Tuesday 13 December 2011

Ofsted's Four Challenges

Miriam Rosen's HCMI report for Ofsted published in November 2011 identified four challenges facing education in the UK. 


Tackling failure. 

  • The number of schools judged inadequate went down from 553 in August 2010 to 451 in August 2011; a reduction of over 18%.
  • Schools judged inadequate are turning themselves around faster than they used to. On average it now takes 18 months to get out of Special Measures; it used to take 20 months. More than a fifth of those coming out of Special Measures went into Good rather than Satisfactory!

This seems to be good news; Ofsted certainly seems to be raising standards at the bottom end.


Raising ambitions.


  • "Nearly 800 schools, have been judged satisfactory for at least their last two inspections and have no better than satisfactory capacity to improve. Of the 40 previously satisfactory colleges inspected this year, 22 continue to be no better than satisfactory and two declined."

What they seem to be saying here is that satisfactory providers are becoming complacent. Satisfactory is no longer good enough. There seems to be a particular problem with the FE sector which Rosen highlight's elsewhere in her report.

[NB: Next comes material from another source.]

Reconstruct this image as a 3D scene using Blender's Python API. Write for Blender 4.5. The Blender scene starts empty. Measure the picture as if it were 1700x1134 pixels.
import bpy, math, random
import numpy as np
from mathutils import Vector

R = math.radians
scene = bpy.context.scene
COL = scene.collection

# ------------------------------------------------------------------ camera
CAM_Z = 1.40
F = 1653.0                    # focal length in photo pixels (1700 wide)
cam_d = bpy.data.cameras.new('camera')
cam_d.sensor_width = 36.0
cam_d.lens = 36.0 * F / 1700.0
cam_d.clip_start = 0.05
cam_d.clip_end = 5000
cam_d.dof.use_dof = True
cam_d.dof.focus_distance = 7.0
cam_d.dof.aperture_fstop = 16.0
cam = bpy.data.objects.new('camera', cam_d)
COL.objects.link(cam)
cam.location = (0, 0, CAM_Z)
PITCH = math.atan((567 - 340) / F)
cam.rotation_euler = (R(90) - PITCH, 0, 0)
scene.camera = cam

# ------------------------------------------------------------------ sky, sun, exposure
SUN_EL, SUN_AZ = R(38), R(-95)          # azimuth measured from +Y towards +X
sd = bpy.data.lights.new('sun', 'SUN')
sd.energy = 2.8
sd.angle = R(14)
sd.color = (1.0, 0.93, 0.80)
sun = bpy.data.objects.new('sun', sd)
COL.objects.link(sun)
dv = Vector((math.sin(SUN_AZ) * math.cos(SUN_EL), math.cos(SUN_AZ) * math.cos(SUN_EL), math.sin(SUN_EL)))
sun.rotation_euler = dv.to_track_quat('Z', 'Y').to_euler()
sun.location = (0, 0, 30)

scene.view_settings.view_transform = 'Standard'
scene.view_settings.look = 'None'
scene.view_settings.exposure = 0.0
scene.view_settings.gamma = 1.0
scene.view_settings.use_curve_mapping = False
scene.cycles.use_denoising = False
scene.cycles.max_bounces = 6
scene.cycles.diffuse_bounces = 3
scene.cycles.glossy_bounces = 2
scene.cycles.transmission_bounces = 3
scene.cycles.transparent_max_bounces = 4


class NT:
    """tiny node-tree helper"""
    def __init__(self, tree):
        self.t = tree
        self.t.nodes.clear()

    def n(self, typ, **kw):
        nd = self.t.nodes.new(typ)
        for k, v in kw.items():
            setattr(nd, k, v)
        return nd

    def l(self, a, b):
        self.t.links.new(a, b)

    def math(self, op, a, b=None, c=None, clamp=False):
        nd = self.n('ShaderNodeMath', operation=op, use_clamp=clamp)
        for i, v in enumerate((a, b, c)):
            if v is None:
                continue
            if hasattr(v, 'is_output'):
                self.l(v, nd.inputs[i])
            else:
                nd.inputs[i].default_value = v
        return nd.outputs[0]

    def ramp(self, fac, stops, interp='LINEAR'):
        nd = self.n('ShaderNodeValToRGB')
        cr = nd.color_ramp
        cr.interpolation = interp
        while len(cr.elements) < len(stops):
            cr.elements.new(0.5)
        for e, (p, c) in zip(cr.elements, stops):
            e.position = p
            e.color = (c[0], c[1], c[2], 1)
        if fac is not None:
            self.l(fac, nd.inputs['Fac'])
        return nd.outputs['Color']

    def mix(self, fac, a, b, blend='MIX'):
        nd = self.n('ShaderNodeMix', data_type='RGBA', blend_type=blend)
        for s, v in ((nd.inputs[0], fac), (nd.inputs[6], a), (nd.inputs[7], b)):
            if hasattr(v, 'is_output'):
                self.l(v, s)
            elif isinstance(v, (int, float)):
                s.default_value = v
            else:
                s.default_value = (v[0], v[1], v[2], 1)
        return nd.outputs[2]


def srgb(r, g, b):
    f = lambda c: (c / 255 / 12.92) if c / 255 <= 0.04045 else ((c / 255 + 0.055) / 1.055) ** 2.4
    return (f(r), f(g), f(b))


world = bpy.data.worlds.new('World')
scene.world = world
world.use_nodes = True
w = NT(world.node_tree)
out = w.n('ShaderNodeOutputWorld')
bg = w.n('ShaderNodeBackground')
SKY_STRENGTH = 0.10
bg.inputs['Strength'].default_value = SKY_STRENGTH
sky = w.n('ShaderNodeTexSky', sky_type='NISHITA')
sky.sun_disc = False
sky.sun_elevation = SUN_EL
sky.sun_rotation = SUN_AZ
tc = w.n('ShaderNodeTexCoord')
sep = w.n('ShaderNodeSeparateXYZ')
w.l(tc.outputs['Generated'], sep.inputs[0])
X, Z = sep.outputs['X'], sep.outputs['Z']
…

Improve the quality of teaching.

  • "At the heart of every learning institution is good teaching, with a clear focus by the organisation’s leadership on continually improving teaching, which leads in turn to consistently high standards of practice by teachers. However, the quality of teaching in our schools is still too variable .... Satisfactory teaching does not deliver good enough progress for pupils in the most challenging circumstances. Just 3% of secondary schools and 4% of primary schools were judged outstanding for the quality of teaching across the school. .... None of the colleges, adult and community learning providers or prisons we inspected received an overall outstanding judgement for the quality of teaching."

Again, satisfactory is no longer good enough. Certainly a judgement that so few providers are outstanding for this key measure is scary.


Ensure the best services for those who need them most.

  • "The fifth of schools serving the most deprived pupils were four times more likely to be found inadequate than the fifth of schools serving the least deprived pupils. Seventy-one per cent of schools serving the least deprived pupils were judged to be good or outstanding this year compared with 48% of schools serving the most deprived." But 85 schools in deprived areas were outstanding: almost all were urban schools and over a third were in London.

I don't think many teachers would be surprised by this finding. It has always been far harder to provide an adequate education to pupils from deprived backgrounds than to those from affluent backgrounds. Many would say that the Ofsted judgement criteria make some allowance for this extra difficulty but not nearly sufficient allowance.